In seguito alimentata in modo differente, ma speculare, in Siria e
Iraq. Da una parte, la repressione terrificante della dittatura di
Damasco contro la sua gente ha portato acqua al mulino dello Stato
islamico. Dall’altra, il settarismo del regime sciita a Bagdad ha
metodicamente estromesso i sunniti», dicono a Gaziantep nella sede
dei «Jesh al Mujaheddin», una delle poche milizie non radicali
ancora attive. «Voi occidentali sbagliate quando pensate che lo
Stato islamico sia solo un gruppo di estremisti tagliagole aiutato
dai volontari folli che arrivano dall’estero. Il suo consenso
principale viene piuttosto dai sunniti. I confini della sua forza
corrispondono con la geografia della demografia mediorientale»,
sostiene Nahel Ghadri, che fu uno dei leader dei comitati della
rivolta popolare nella cittadina di Ariha (a ovest di Aleppo). «Ci
sentiamo traditi. Speravamo negli americani. Ma non solo non ci hanno
mai aiutato a defenestrare quel criminale di Assad, come avevano
promesso con la storiella delle linee rosse nel caso avesse usato le
armi chimiche, soprattutto adesso con i loro blitz aiutano
direttamente lo stesso regime fascista che pure dicevano di voler
abbattere. Viene da impazzire!», esclama Mohammad Khader, ex
portavoce di una delle brigate di Jebel Zawya (la regione collinosa
presso Homs).
A seguire gli eventi sul terreno le loro parole
appaiono illuminanti. In Siria i jihadisti cambiano strategie di
combattimento per evitare i raid aerei, si nascondono tra i civili,
ma non si ritirano. In Iraq le loro colonne continuano ad avanzare
verso Bagdad. Negli ultimi due mesi hanno circondato e ucciso
migliaia di soldati regolari iracheni: battaglioni interi sono stati
abbandonati alla loro sorte, privi di cibo, acqua e munizioni. Guarda
caso, i punti di forza dello Stato islamico stanno nelle regioni
sunnite di Ramadi e Falluja. Le maggiori tribù sono con loro:
forniscono uomini, cibo, logistica e legittimità popolare. Ormai
sono a una quindicina di chilometri dalla capitale e mirano ai suoi
quartieri occidentali, dove la maggioranza della popolazione è
sunnita. I media locali dipingono scenari da incubo per il
neo-premier sciita Haider al Abadi. L’esercito non sembra aver
imparato dalle recenti sconfitte. Gli ufficiali corrotti restano
quasi tutti al loro posto. Gli odi settari imperano. I soldati che
avevano disertato in massa tornano a ricomporre le loro vecchie
unità, come nulla fosse stato. Ma loro teste di punta restano le
milizie estremiste sciite, spesso legate a filo doppio ai pasdaran
iraniani, le stesse che massacrarono decine di sunniti dopo la
conquista della cittadina di Amerli (grazie alla copertura aerea Usa)
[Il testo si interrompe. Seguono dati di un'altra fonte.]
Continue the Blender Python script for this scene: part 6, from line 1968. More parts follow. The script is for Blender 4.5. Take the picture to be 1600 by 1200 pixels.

un mese fa. Unico fronte alleato che segna qualche vittoria tangibile
è quello dei curdi iracheni, i soli ad avere ottimi rapporti con i
comandi americani. Ma anche qui le loro avanzate seguono linee
demografiche. La liberazione della cittadina di Rabia due giorni fa è
stata aiutata dal fatto che nel settore sono situati antichi villaggi
yazidi e curdi. E Mosul, città a maggioranza sunnita per eccellenza,
resta saldamente nelle mani dello Stato islamico.